Gorgia è affascinato dallo spettacolo teatrale, dalla capacità del linguaggio tragico di suscitare pietà e paura, di eccitare queste passioni nel pubblico totalmente assorbito dal vortice della parola poetica, di provocare nell'animo degli spettatori una specie si esaltazione.

Proprio nel discorso che potrebbe essere apparentemente interpretato come un momento importante del passaggio dall'irrazionalità del mito alla razionalità del lògos, Gorgia esalta la capacità della parola tragica di suscitare pura emozionalità, assoluta irrazionalità, parossistica esaltazione e esasperazione passionale. Quali ragioni ci sono per pensare che Elena non potesse subire il fascino della parola?

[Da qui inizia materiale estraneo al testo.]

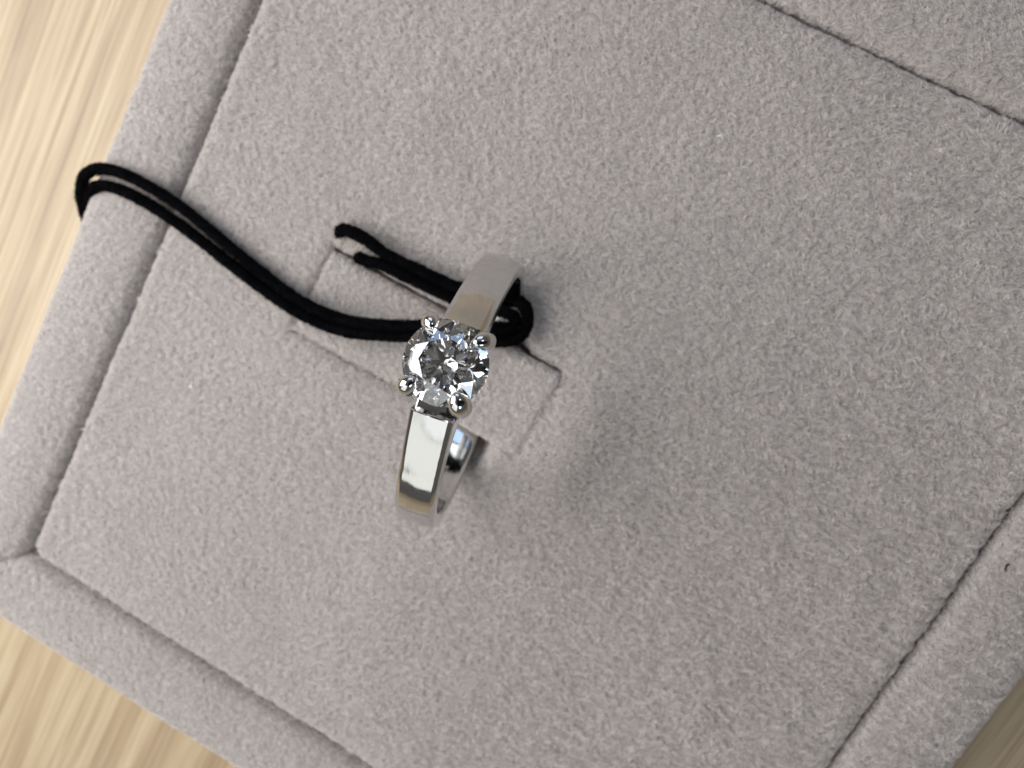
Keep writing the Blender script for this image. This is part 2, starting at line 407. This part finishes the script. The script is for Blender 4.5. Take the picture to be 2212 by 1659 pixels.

Gorgia accentua l'aspetto psicagogico, cioè di seduzione delle anime, che la parola possiede come sua inquietante potenzialità, sostiene che la persuasione creata dalla parola assicura sugli interlocutori un dominio non violento, non tirannico, m forte come qualsiasi costrizione materiale, esalta il valore assoluto dell'emozione e dell'illusione suscitate dalla parola secondo lo stesso principio in base al quale definisce in altro luogo la tragedia come "un inganno, in cui chi inganna è più giusto di chi non inganna, e chi i lascia ingannare è più sapiente di chi non si lascia ingannare".